改訂新版 世界大百科事典 「マーダバ」の意味・わかりやすい解説
マーダバ
Mādhava
中世インドの哲学者。生没年は不詳。1350年ころ南インド,ビジャヤナガル王国の宰相も務めた。別名ビドヤーラニヤVidyāraṇyaともいう。ベーダの注釈者として著名なサーヤナとは兄弟であり,ベーダーンタ学派中の不二一元論派に属し,少なくとも14の著作が帰せられている。主著は哲学概説として有名な《全哲学綱要(サルバダルシャナサングラハSarvadarśanasaṃgraha)》で,唯物論をはじめとして順次に自派の哲学に近い体系へと筆を進め,全部で15の哲学説を概説し,最後に自派の不二一元論の叙述で終わっている。このほか,ビバラナ派で重視する《パンチャパーディカー・ビバラナ》の綱要書や,ビバラナ派の立場に立った韻文の入門書《パンチャダシー》,ミーマーンサー学説に対する韻文の綱要書《ジャイミニーヤ・ニヤーヤ・マーラー》と,それに対する散文の自注などが注目すべき作品である。彼は独創的な思想家ではなく,むしろ有能な綱要書作者であったが,これは当時の思想界などの一般的風潮でもあった。
執筆者:前田 専学
マーダバ
Mādhava
マーダバ
Mādhava
14世紀後半から15世紀前半に南インドのケーララ州で活躍した数学者,天文学者。生没年不詳。
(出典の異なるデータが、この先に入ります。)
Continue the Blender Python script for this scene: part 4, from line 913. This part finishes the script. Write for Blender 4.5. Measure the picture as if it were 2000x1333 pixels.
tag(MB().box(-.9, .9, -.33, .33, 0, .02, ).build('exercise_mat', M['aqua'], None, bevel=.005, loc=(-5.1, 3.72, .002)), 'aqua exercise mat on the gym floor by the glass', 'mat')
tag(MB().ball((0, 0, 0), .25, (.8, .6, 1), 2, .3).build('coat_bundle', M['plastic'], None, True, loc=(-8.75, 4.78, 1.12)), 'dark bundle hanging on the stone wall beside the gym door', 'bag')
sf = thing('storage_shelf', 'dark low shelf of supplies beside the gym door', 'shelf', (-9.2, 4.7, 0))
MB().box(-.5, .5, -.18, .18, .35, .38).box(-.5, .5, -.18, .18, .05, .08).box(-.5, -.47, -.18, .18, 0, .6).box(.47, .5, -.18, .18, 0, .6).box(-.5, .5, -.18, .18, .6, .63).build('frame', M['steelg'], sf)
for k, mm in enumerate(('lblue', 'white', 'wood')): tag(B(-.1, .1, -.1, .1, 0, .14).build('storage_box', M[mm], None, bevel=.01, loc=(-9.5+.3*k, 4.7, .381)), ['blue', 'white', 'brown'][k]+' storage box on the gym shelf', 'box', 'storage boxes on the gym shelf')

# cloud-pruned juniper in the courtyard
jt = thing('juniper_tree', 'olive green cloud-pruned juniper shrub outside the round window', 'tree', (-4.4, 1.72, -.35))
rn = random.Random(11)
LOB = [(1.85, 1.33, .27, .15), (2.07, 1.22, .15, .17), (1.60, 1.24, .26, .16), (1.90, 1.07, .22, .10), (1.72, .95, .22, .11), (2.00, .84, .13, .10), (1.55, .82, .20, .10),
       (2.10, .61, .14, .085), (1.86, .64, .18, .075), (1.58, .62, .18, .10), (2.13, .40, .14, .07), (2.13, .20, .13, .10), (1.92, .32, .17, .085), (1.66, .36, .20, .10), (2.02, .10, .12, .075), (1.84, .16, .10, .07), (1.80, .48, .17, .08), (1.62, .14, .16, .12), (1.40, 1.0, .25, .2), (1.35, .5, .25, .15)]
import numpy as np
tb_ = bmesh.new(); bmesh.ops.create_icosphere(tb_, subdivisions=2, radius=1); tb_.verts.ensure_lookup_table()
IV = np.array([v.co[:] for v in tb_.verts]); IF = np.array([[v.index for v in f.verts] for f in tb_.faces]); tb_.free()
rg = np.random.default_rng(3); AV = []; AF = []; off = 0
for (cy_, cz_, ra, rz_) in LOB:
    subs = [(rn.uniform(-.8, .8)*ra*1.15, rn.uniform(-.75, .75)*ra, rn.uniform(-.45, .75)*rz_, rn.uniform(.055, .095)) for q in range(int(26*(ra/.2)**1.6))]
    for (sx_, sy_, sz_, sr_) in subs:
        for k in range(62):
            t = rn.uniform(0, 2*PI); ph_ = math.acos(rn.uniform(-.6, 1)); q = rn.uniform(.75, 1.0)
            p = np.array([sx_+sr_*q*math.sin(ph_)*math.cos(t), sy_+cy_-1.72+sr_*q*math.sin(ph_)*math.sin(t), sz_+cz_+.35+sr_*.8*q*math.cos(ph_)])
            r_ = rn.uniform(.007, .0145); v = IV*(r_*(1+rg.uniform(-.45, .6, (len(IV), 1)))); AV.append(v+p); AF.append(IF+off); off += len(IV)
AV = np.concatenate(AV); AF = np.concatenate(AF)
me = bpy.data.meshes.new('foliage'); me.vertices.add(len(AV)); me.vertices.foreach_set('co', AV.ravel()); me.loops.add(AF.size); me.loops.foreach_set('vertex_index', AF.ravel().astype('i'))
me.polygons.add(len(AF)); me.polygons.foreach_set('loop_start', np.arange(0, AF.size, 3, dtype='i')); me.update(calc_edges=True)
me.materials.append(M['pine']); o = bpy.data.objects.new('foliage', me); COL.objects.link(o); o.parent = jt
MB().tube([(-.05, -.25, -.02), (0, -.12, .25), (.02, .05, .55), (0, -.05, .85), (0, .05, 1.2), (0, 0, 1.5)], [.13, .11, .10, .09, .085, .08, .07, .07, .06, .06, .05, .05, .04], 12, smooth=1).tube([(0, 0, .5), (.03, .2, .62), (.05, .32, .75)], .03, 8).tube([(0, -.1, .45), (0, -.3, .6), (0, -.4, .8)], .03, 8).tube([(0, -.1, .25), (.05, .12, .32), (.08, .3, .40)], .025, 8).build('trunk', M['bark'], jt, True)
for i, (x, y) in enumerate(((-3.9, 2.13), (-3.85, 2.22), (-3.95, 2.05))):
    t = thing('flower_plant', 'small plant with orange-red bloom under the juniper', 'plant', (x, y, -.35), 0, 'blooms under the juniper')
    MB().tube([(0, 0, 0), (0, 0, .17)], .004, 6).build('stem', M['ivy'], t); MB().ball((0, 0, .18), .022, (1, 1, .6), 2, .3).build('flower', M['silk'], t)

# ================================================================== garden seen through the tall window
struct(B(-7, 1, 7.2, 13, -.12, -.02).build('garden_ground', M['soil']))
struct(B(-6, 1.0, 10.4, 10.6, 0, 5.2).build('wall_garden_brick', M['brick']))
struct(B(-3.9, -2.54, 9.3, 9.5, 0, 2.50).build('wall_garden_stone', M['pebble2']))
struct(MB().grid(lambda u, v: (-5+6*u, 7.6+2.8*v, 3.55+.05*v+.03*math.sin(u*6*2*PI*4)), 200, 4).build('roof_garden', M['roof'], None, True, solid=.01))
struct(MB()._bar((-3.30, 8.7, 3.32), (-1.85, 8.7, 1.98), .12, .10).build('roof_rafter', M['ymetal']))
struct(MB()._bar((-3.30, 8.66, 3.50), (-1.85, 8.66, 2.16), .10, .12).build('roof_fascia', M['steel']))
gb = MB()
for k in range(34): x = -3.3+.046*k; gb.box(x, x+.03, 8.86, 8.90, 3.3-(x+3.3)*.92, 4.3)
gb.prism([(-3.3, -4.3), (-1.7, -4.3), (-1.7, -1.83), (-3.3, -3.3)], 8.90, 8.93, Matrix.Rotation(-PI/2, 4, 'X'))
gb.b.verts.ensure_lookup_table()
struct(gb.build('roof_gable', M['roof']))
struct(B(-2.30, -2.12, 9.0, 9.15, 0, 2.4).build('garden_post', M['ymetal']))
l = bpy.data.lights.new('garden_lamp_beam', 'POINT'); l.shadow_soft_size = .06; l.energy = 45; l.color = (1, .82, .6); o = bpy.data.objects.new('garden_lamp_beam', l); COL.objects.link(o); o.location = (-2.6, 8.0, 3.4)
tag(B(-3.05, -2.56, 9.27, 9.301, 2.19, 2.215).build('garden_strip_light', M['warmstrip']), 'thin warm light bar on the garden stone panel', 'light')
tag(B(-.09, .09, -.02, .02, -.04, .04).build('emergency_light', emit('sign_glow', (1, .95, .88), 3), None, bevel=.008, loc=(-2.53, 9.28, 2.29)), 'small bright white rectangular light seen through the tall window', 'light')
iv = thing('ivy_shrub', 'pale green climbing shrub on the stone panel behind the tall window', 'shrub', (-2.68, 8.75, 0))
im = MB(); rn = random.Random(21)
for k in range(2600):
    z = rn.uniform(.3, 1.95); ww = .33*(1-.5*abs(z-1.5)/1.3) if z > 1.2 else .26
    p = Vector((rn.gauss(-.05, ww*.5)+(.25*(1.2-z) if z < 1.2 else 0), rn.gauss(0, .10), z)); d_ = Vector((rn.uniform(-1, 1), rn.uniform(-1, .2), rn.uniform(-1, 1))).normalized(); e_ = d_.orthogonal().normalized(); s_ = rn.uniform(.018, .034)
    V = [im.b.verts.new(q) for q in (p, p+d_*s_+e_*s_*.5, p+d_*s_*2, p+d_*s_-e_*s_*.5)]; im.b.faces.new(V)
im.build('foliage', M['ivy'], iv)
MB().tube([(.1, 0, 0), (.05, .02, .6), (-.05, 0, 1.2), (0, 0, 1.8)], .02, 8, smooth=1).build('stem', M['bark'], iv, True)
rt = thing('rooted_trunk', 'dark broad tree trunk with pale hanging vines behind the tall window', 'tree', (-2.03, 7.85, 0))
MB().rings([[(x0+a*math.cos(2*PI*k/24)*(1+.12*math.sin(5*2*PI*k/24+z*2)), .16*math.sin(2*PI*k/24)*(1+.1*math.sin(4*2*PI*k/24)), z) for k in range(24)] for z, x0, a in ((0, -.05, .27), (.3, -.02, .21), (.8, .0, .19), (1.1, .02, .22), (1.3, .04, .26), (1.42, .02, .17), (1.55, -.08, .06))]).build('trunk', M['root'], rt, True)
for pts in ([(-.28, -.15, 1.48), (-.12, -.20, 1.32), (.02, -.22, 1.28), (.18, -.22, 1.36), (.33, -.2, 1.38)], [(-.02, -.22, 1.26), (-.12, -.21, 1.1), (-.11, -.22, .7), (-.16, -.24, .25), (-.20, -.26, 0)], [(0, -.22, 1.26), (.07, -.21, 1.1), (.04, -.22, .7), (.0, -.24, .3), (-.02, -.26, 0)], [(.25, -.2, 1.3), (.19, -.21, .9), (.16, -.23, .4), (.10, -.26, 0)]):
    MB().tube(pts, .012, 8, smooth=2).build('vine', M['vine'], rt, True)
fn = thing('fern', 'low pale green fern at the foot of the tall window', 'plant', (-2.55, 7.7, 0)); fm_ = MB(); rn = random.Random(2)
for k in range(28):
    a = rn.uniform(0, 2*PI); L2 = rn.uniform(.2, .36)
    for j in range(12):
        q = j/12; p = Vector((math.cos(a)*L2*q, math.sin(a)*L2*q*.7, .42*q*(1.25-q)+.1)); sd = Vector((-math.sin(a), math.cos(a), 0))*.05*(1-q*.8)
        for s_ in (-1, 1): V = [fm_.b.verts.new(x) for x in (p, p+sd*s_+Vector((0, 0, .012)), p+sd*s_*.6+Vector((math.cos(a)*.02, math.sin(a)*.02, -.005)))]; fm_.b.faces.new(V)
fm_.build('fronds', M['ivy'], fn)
後の学者から〈天球を知る人〉とたたえられている。月の正確な位置の計算法を論じた《ベーヌ・アーローハVeṇuāroha》という作品が残っているが,後代の学者が伝える彼の業績のうち特に注目すべきものは,円周率と正弦関数を冪(べき)級数に展開したことである。これはグレゴリー,ニュートン,ライプニッツらによる展開式におよそ3世紀先行するものである。